I didn't really pursue a career, calculated the minimum that would get me by, daydreamed through all of it and lived my real life outside those obligations, writing music and hacking games. It was my only way to chew through unaddressed social trauma.
A cycle of doing a thing, finding out people liked it, doing more of the thing, time translating directly into feedback.. it wasn't success, it wasn't sustainable, it was a circumstance of both the internet (which was still growing) and the limited size of my circles at the time
The 2010s were a very interesting time. YouTube really came into its own. The prevalence of social media exploded. I took for granted the notoriety I had, but it wasn't going to be a zero effort thing anymore. I wanted all of it with none of the effort.
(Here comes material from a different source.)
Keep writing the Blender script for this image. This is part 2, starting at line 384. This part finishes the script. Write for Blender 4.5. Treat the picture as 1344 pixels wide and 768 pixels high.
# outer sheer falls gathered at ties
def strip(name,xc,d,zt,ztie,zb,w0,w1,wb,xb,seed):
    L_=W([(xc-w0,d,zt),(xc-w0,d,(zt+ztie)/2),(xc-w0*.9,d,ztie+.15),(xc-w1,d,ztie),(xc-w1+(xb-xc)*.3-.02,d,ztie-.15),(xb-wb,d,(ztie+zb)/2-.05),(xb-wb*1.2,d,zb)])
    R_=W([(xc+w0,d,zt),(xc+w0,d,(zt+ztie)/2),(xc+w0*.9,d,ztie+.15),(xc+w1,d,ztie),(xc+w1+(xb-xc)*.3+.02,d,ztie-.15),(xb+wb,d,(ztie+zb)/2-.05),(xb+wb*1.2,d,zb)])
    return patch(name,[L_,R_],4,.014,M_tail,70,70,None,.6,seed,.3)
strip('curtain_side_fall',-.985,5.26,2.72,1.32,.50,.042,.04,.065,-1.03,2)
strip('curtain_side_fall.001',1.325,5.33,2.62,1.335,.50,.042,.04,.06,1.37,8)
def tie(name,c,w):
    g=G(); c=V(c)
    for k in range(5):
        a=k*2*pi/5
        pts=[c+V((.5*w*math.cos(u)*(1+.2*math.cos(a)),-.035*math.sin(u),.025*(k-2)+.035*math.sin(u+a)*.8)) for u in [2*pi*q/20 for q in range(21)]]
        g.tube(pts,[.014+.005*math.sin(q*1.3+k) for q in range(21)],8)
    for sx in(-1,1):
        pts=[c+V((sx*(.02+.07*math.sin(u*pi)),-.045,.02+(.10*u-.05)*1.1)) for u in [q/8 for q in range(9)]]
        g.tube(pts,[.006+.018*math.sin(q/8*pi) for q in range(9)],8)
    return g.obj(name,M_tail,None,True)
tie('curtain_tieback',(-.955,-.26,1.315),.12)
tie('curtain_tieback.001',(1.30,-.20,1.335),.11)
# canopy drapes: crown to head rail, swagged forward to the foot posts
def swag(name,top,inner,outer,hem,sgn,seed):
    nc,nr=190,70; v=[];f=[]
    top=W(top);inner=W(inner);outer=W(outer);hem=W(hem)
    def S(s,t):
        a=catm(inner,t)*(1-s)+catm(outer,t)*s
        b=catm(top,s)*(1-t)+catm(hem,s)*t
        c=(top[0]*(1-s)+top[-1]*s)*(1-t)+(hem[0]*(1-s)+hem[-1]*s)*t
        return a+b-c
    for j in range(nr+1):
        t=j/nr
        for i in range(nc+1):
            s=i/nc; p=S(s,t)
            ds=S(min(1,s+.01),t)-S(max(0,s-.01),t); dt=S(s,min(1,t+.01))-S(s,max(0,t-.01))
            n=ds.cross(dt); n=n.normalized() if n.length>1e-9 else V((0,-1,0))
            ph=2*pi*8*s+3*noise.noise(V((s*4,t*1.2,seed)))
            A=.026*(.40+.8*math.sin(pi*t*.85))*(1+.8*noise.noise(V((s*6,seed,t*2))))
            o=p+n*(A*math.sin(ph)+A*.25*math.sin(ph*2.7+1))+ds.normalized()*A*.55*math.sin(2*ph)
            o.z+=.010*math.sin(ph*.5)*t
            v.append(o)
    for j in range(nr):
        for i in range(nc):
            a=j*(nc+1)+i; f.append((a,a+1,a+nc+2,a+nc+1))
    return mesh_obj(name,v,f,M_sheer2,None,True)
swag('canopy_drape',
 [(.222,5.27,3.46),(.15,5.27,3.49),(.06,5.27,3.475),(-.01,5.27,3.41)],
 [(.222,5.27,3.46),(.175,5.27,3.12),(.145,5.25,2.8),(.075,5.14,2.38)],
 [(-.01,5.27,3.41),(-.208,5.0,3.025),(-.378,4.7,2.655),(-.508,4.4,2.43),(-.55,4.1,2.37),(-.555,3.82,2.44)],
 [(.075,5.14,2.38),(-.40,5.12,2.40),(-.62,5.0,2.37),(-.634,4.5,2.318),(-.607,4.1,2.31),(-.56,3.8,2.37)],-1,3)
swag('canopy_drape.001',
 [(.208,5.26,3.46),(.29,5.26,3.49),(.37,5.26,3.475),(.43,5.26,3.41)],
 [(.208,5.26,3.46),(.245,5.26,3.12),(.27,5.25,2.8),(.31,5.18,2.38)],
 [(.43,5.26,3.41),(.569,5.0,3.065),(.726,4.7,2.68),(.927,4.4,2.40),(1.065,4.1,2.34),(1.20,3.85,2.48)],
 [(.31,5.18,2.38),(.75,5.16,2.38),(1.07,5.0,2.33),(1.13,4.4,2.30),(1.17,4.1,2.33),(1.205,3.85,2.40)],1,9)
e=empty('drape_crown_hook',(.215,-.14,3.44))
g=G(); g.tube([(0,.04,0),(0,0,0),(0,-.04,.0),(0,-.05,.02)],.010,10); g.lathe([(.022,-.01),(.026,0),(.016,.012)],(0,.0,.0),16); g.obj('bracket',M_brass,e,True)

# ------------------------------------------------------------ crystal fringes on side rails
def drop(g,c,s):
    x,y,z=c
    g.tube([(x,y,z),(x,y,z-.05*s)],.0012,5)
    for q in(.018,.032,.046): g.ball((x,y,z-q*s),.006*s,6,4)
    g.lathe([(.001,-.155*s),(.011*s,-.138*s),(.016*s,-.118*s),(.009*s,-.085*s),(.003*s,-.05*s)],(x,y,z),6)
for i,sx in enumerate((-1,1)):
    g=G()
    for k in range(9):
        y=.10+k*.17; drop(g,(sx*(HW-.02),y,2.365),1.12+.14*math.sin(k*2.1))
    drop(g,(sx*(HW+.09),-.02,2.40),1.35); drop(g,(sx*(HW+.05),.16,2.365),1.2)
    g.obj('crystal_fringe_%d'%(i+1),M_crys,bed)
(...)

You know how it plays out.
These days it's *actually a foreign thing for me* to enter into a space, sign my name as Saxxon(Pike)/Sanxion7 and *not* have someone be like "omg I know you". I used to thrive off that. I had to unlearn that, among many other things.
Fame before you know how to handle it is dangerous as shit.
It's dangerous because it taints your understanding of how you interact in social spaces. It's dangerous because it conditions you to think that if you aren't somehow a very important figure in a space, you are not welcome in said space. That isn't true at all.
And worst of all, it conditions you to assume by default any arbitrary member of a community is inferior. It feeds a fragile superiority complex.
Kinda glad I grew out of being a total shitlord, but also kinda wish I could gain back all the years I lost being one.
It's not too late; it's never too late to learn lessons and be better. But no matter what kind of epiphany you have, you are never entitled to closure with those you have wronged. You are never entitled to friendship with those who have denounced you. That's gotta just be okay.